A Measured Approach to Rising Demand
Constellation Energy CEO Joseph Dominguez has pushed back against widespread projections of a dramatic surge in U.S. electricity demand driven by data centers and AI. Speaking publicly, Dominguez cautioned that many estimates fail to account for the speculative nature of data center site selection, where operators may consider multiple locations for a single project—leading to overstated aggregate demand forecasts.
"The numbers being thrown around don’t reflect actual committed projects," Dominguez said, emphasizing that while demand is growing, the scale is more manageable than some fear. He warned against knee-jerk investments in carbon-intensive energy sources, arguing that meeting future needs should not come at the expense of decarbonization goals.

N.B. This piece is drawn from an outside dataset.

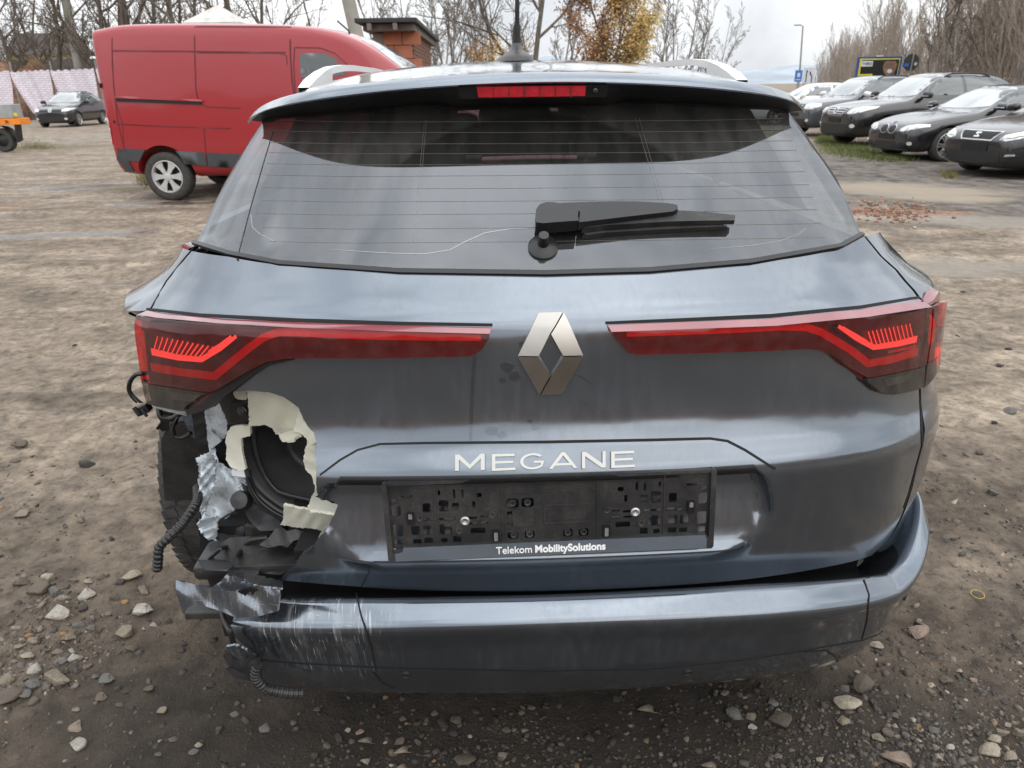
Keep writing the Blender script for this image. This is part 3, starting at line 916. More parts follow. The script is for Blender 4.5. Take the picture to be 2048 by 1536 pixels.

Industry Divergence on Demand Outlook
Dominguez’s stance contrasts with other energy leaders, such as TotalEnergies CEO Patrick Pouyanné, who has advocated for increased natural gas capacity to address rising power needs. Constellation, the largest U.S. producer of carbon-free electricity, remains focused on scaling clean energy solutions, including nuclear and battery storage, to handle demand fluctuations.
Analysts note that while data center expansion is real, past hype around cryptocurrency mining’s energy consumption offers a cautionary tale—projections don’t always materialize as predicted. Dominguez’s comments may temper calls for rushed fossil fuel investments, instead steering the conversation toward balanced, sustainable grid planning.